V. 11. В конце года давно нараставшие разногласия между обоими консулами прорвались наружу. Ибо Трион, с легкостью затевавший ссоры и опытный судебный оратор, уязвил Регула, намекнув, что он вяло преследует приспешников Сеяна; Регул, неизменно скромный и сдержанный, пока его не задели, не только отразил нападки коллеги, но и сам потребовал начать о нем следствие как о соучастнике заговора. Несмотря на вмешательство многих сенаторов, умолявших положить конец этой распре, могущей оказаться губительной для обоих, они оставались враждебными и угрожающими— друг другу вплоть до истечения срока магистратуры.
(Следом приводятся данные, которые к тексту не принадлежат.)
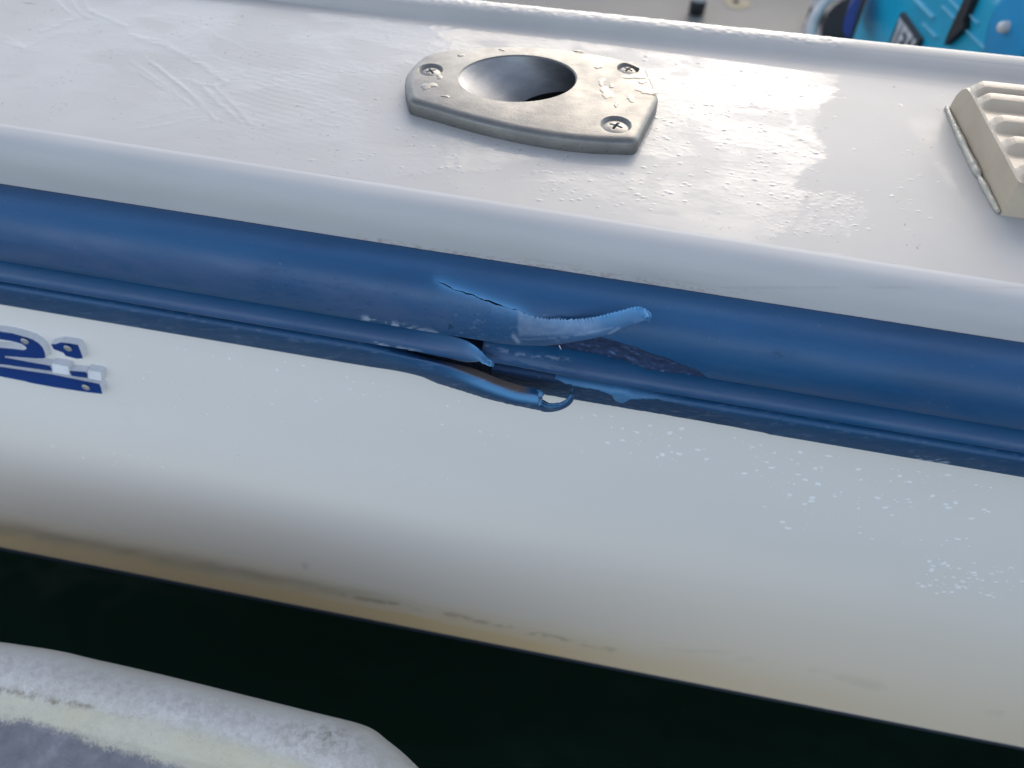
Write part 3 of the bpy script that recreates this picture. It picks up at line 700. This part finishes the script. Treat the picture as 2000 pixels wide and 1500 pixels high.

VI. 1. После вступления в должность консулов Гнея Домиция и Камилла Скрибониана [5] Цезарь, переправившись через пролив, отделяющий Капреи от Суррента, поплыл вдоль Кампании, оставляя неясным, направляется ли он в Рим или не имеет такого намерения и только делает вид, что собирается его посетить. Неоднократно высаживаясь в окрестностях Рима и побывав даже в садах на Тибре [6] , он снова вернулся к скалам и уединенному острову на море, стыдясь своих злодеяний и любострастия, которым он проникся с такой необузданностью, что, подобно восточному деспоту, осквернял грязным развратом свободнорожденных юношей. И возбуждали в нем похоть не только телесная красота, но в одних — целомудрие юности, в других — знатность рода. Тогда впервые вошли в обиход такие неизвестные прежде слова, как селларии и спинтрии — одно, связанное с названием гнусного места, где совершались эти распутства, другое — с чудовищным его видом [7] . Рабы, которым было поручено разыскивать и доставлять к Тиберию юношей, податливым раздавали подарки, строптивых стращали угрозами, а если кого не отпускали близкие или родители, тех они похищали силою и делали с ними все, что им вздумается, словно то были их пленники.